Every day, they must wonder why more of America isn't with them. Is it laziness? Denial? The pernicious influence of corporate propaganda? All of the above, perhaps, but there's a deeper cultural reason.

Global warming has its roots in '60s environmentalism -- or, as it was known then, ecology. For a lot of people, the topic still carries a liberal-left tree-hugger vibe, and a taint of conspiracy. The right-wing strategy, which has been to paint global warming as a lofty hypothetical -- an alarmist scenario pushed by pesky Chicken Littles -- is a way of relegating it back to the era of '60s paranoia.

The challenge is how to clear those counterculture mists and claim the issue, forever, as a mainstream crisis. That's what "An Inconvenient Truth" brings off.

Be warned, for I am about to write seven of the scariest words ever to confront moviegoers: This is a documentary starring Al Gore.
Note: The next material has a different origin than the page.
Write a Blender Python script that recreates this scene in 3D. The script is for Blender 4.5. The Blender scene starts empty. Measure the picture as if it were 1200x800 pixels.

Is your heart still functioning?

In "An Inconvenient Truth," the man who now introduces himself by saying ''I used to be the next President of the United States'' is seen giving a lecture in which he outlines, with furrowed brow but a reassuringly jovial authority, the facts of global warming: how it works, why it's really occurring, and what will happen -- not could, but will -- if we fail to stop it.

I only do wish that the Al Gore who ran for president in 2000 could have had a peek at the Al Gore who presides over "An Inconvenient Truth." The hectoring scold, with his sighs and grimaces, his manservant stiffness, has been replaced by a funny and eloquent yarn spinner who might be ushering us into his comfy study. Backed by a beautiful collage of a slide show, Gore engages us in the mysteries of the earth -- how the planet looks from space, the craggy prehistorical grandeur of glaciers (and the visible horror of their melting away), what global warming means for weather patterns, trees, oceans, populations.

The beauty part is, Gore isn't preaching to the converted. He's reaching out to the skeptics, pitching his lecture to those who believe that there might, sort of, kind of, be something to all this but are wired, in their guts, to suspect otherwise.

Early on, Gore debunks the conservative myth that global warming may be happening (slightly), but that it's merely cyclical, by making himself into a sight gag, with an elevated ladder that hoists him up a geological graph, showing, as a visual-numerical fact, the unprecedented levels temperatures are now at.

That's just one of his many professorial/showman tricks: before-and-after slides of Mount Kilimanjaro and other hot spots, computer simulations of the effects of the potential catastrophe of the polar ice caps melting -- which, make no mistake, they are.

"An Inconvenient Truth" can't, of course, reveal a future that is still up to us, but by the time you're done watching, the real question is, Which way on God's green earth would you want to err?